Dirichlet's test gives conditional convergence of a sum $\sum_{n \geq 1} a_n b_n$ provided that $a_n$ is a sequence of positive numbers that decrease to $0$ and the sequence of partial sums $B_n = \sum_{k=1}^n b_k$ is uniformly bounded in absolute value. In this case, take $a_n = n^{-\sigma}$ and $b_n = (-1)^{n+1} n^{-it}$. Clearly the $a_n$ decrease to $0$ if $\sigma > 0$, so we just need to get the uniform boundedness of the $B_n$.
It suffices to bound $\sum_{k=1}^n (2k-1)^{-it} - (2k)^{-it}$. Clearly this is bounded for $t=0$, so assume $t\neq 0$. The real and imaginary parts are
$$C_n = \sum_{k=1}^n \cos(t\log(2k-1)) - \cos(t\log(2k)),$$
$$S_n = \sum_{k=1}^n \sin(t\log(2k)) - \sin(t\log(2k-1)).$$
Let's show how to bound the imaginary part $S_n$; the real part is bounded by a wholly analogous technique.

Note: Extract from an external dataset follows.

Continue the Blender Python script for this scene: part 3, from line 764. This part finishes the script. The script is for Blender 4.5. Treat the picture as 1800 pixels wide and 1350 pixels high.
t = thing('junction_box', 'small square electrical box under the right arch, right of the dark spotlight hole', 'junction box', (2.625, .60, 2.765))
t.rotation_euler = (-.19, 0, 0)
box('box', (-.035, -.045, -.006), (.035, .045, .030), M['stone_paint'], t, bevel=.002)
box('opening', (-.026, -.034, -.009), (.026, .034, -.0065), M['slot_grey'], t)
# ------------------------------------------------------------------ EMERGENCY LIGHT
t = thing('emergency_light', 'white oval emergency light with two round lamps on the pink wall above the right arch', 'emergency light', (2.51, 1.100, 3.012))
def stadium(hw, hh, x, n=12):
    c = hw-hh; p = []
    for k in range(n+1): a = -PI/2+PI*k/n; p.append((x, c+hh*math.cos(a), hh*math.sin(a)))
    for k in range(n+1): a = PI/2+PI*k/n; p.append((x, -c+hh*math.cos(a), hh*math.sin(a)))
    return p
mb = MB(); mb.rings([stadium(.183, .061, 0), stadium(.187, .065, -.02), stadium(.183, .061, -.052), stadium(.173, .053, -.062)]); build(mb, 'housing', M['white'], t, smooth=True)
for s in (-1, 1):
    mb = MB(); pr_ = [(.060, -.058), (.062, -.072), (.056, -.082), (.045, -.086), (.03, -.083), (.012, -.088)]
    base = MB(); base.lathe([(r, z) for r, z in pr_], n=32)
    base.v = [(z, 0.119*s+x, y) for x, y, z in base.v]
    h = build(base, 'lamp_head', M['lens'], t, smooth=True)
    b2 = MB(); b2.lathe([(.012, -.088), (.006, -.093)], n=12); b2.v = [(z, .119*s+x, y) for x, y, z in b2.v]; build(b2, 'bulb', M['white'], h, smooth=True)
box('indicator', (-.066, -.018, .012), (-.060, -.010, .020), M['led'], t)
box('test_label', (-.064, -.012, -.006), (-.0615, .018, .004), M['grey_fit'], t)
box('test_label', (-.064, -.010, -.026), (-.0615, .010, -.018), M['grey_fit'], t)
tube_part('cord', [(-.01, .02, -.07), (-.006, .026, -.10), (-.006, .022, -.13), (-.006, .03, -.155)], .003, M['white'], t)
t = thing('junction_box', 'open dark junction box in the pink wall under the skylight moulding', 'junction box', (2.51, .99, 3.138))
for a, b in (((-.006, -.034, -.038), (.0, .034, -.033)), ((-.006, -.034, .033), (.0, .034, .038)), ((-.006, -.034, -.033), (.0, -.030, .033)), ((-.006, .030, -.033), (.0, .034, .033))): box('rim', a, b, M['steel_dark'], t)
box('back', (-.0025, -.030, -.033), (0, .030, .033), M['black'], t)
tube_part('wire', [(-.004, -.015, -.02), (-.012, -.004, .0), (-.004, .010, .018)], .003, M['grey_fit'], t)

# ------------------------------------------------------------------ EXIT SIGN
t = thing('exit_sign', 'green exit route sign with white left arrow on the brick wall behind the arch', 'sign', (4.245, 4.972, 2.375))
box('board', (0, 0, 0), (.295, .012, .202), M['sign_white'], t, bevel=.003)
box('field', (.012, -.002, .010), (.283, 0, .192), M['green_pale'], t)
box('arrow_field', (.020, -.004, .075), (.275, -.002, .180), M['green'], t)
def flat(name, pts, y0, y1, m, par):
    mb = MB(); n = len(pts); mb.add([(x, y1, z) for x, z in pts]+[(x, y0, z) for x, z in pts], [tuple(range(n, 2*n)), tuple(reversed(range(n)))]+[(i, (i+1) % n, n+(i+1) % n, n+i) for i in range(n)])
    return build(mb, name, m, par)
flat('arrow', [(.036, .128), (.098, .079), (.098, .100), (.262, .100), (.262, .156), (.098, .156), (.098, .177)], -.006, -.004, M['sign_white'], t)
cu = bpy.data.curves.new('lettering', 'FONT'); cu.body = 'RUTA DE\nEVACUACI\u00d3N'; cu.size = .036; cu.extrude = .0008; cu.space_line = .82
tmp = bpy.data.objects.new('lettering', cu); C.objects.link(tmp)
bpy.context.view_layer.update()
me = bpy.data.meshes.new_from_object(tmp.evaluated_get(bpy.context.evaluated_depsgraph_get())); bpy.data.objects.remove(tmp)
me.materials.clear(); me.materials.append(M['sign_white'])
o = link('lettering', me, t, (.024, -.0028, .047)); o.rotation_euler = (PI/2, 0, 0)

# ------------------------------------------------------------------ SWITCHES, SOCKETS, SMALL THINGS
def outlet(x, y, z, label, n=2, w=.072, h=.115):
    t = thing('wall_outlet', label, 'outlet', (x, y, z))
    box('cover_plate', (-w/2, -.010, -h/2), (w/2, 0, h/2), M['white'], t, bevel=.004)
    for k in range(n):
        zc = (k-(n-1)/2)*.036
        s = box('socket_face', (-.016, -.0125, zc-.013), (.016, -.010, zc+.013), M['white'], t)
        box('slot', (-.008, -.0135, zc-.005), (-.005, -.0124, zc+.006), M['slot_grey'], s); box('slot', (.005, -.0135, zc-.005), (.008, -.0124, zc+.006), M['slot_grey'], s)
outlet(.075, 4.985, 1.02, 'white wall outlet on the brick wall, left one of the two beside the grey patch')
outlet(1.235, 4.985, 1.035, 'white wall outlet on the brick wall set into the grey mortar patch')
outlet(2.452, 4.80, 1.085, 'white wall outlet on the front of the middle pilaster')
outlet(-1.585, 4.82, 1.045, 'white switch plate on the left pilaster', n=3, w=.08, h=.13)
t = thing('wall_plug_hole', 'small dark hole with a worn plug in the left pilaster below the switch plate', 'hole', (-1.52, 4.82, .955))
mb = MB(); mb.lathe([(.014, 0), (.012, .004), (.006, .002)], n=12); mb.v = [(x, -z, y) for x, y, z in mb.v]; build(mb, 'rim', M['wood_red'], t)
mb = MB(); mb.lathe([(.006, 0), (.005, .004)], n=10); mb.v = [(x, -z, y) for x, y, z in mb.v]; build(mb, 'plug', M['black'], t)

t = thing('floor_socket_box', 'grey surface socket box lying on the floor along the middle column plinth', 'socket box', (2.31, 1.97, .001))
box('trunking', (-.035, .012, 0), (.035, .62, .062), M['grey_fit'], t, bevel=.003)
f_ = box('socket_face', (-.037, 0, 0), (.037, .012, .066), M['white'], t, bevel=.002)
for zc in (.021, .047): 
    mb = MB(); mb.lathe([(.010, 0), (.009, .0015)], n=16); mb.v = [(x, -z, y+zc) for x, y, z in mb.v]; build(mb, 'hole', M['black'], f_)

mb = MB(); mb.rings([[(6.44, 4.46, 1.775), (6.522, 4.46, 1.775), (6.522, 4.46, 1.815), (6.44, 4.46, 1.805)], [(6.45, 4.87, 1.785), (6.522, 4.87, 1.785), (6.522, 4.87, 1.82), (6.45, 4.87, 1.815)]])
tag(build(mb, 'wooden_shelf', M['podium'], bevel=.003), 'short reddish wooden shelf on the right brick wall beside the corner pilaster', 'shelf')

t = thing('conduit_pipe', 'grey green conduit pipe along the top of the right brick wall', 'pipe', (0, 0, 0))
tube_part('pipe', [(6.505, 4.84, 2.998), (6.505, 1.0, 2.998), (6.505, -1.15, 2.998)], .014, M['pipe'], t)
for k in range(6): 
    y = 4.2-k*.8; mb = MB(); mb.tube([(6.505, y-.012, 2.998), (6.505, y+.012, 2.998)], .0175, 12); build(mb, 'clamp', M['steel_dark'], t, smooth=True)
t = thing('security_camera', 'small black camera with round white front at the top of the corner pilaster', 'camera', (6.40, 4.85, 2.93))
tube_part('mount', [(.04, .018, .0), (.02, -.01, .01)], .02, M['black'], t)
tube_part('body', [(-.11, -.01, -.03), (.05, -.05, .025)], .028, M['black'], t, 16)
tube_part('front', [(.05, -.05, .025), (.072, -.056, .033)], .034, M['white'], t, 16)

By the mean value theorem, the $k$-th term of $S_n$ is
$$\frac{t\cos(t\log(x))}{x}$$
for some $x \in [2k-1, 2k]$. This is not much different from $\frac{t\cos(t\log(2k-1))}{2k-1}$; in fact, the difference between them is, again by the mean value theorem,
$$-\frac{t^2 \sin(t\log(y)) + t\cos(t\log(y))} {y^2} (x - (2k - 1))$$
for some $y \in [2k-1, x]$, whose absolute value is bounded above by $\frac{t^2+t}{(2k-1)^2}$. Since $\sum_{k\geq 1} \frac1{(2k-1)^2}$ converges, this reduces us to putting a uniform bound on the absolute value of
$$\sum_{k=1}^n \frac{\cos(t\log(2k-1))}{2k-1} = \text{Re}\sum_{k=1}^n \frac1{(2k-1)^{1 + it}}.$$
Put $z = 1 + it$; we may as well bound the absolute value of
$$\sum_{k=1}^n \frac1{(2k-1)^z} = \sum_{k=1}^n \left[\int_k^{k+1} \frac1{(2k-1)^z} - \frac1{(2x-1)^z} dx\right] + \int_1^{n+1} \frac1{(2x-1)^z} dx.$$
The last integral is easily evaluated as $\left[\frac{(2x-1)^{-it}}{-2it}\right]_1^{n+1}$ which in absolute value is bounded above by $\frac1{t}$. We turn now to the preceding sum of integrals. The integrands are bounded thus:
$$\left|(2k-1)^{-z} - (2x-1)^{-z}\right| = \left|\int_{2k-1}^{2x-1} \frac{z}{t^{z+1}}\; dt\right| \leq \frac{2|z|}{(2k-1)^{\text{Re}(z) + 1}}.$$
Thus the sum of the integrals is bounded by the finite quantity $2|1+it| \sum_{k=1}^\infty \frac1{(2k-1)^2}$, and we are done.